### WHAT TO DO
Will you give the material below again, every line exactly as it is?

### SUPPLIED ENTRIES
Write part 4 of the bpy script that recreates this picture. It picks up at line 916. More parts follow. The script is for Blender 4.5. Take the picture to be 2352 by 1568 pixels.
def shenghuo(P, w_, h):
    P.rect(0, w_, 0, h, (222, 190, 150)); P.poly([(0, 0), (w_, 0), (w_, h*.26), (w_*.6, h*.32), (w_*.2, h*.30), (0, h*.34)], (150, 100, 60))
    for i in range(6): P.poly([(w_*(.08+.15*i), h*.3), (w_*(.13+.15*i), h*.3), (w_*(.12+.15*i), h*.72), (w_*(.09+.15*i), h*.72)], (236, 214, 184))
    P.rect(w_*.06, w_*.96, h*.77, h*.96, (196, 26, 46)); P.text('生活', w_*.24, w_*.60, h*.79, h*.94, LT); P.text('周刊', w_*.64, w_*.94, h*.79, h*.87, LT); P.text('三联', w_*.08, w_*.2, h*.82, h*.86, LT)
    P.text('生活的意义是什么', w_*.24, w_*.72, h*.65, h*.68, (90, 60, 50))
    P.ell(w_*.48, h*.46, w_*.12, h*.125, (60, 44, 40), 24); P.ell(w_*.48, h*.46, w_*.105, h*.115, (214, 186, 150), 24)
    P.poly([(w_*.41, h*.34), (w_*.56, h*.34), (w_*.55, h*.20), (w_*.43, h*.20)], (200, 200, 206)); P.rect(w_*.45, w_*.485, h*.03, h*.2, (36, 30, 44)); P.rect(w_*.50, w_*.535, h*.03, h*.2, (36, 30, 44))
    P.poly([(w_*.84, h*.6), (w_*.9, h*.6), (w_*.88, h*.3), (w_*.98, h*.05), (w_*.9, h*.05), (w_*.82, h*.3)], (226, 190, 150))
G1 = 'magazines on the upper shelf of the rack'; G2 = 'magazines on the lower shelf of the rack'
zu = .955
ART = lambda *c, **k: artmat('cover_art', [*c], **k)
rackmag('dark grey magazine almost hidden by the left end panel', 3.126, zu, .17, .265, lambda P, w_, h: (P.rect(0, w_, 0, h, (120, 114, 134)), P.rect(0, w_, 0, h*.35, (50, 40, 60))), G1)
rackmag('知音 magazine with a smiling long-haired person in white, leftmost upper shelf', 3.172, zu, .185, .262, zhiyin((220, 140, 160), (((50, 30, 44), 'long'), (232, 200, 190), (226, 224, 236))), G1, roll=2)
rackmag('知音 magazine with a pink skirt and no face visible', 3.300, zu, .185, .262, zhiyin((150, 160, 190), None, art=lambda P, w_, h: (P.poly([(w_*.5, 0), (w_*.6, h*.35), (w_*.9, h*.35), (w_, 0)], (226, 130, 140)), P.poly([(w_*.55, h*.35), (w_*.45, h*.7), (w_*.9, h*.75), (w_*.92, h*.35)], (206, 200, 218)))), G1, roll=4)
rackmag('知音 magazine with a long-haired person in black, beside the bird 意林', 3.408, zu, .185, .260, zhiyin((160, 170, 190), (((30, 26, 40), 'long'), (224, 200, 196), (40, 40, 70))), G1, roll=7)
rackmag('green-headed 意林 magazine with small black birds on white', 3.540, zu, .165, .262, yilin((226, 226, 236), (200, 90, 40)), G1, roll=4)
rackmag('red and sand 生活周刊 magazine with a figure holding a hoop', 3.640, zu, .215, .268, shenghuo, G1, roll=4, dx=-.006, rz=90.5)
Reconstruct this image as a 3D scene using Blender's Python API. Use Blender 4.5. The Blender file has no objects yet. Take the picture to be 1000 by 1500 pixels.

### SOLVED PROBLEM
Write part 4 of the bpy script that recreates this picture. It picks up at line 916. More parts follow. The script is for Blender 4.5. Take the picture to be 2352 by 1568 pixels.
def shenghuo(P, w_, h):
    P.rect(0, w_, 0, h, (222, 190, 150)); P.poly([(0, 0), (w_, 0), (w_, h*.26), (w_*.6, h*.32), (w_*.2, h*.30), (0, h*.34)], (150, 100, 60))
    for i in range(6): P.poly([(w_*(.08+.15*i), h*.3), (w_*(.13+.15*i), h*.3), (w_*(.12+.15*i), h*.72), (w_*(.09+.15*i), h*.72)], (236, 214, 184))
    P.rect(w_*.06, w_*.96, h*.77, h*.96, (196, 26, 46)); P.text('生活', w_*.24, w_*.60, h*.79, h*.94, LT); P.text('周刊', w_*.64, w_*.94, h*.79, h*.87, LT); P.text('三联', w_*.08, w_*.2, h*.82, h*.86, LT)
    P.text('生活的意义是什么', w_*.24, w_*.72, h*.65, h*.68, (90, 60, 50))
    P.ell(w_*.48, h*.46, w_*.12, h*.125, (60, 44, 40), 24); P.ell(w_*.48, h*.46, w_*.105, h*.115, (214, 186, 150), 24)
    P.poly([(w_*.41, h*.34), (w_*.56, h*.34), (w_*.55, h*.20), (w_*.43, h*.20)], (200, 200, 206)); P.rect(w_*.45, w_*.485, h*.03, h*.2, (36, 30, 44)); P.rect(w_*.50, w_*.535, h*.03, h*.2, (36, 30, 44))
    P.poly([(w_*.84, h*.6), (w_*.9, h*.6), (w_*.88, h*.3), (w_*.98, h*.05), (w_*.9, h*.05), (w_*.82, h*.3)], (226, 190, 150))
G1 = 'magazines on the upper shelf of the rack'; G2 = 'magazines on the lower shelf of the rack'
zu = .955
ART = lambda *c, **k: artmat('cover_art', [*c], **k)
rackmag('dark grey magazine almost hidden by the left end panel', 3.126, zu, .17, .265, lambda P, w_, h: (P.rect(0, w_, 0, h, (120, 114, 134)), P.rect(0, w_, 0, h*.35, (50, 40, 60))), G1)
rackmag('知音 magazine with a smiling long-haired person in white, leftmost upper shelf', 3.172, zu, .185, .262, zhiyin((220, 140, 160), (((50, 30, 44), 'long'), (232, 200, 190), (226, 224, 236))), G1, roll=2)
rackmag('知音 magazine with a pink skirt and no face visible', 3.300, zu, .185, .262, zhiyin((150, 160, 190), None, art=lambda P, w_, h: (P.poly([(w_*.5, 0), (w_*.6, h*.35), (w_*.9, h*.35), (w_, 0)], (226, 130, 140)), P.poly([(w_*.55, h*.35), (w_*.45, h*.7), (w_*.9, h*.75), (w_*.92, h*.35)], (206, 200, 218)))), G1, roll=4)
rackmag('知音 magazine with a long-haired person in black, beside the bird 意林', 3.408, zu, .185, .260, zhiyin((160, 170, 190), (((30, 26, 40), 'long'), (224, 200, 196), (40, 40, 70))), G1, roll=7)
rackmag('green-headed 意林 magazine with small black birds on white', 3.540, zu, .165, .262, yilin((226, 226, 236), (200, 90, 40)), G1, roll=4)
rackmag('red and sand 生活周刊 magazine with a figure holding a hoop', 3.640, zu, .215, .268, shenghuo, G1, roll=4, dx=-.006, rz=90.5)
Reconstruct this image as a 3D scene using Blender's Python API. Use Blender 4.5. The Blender file has no objects yet. Take the picture to be 1000 by 1500 pixels.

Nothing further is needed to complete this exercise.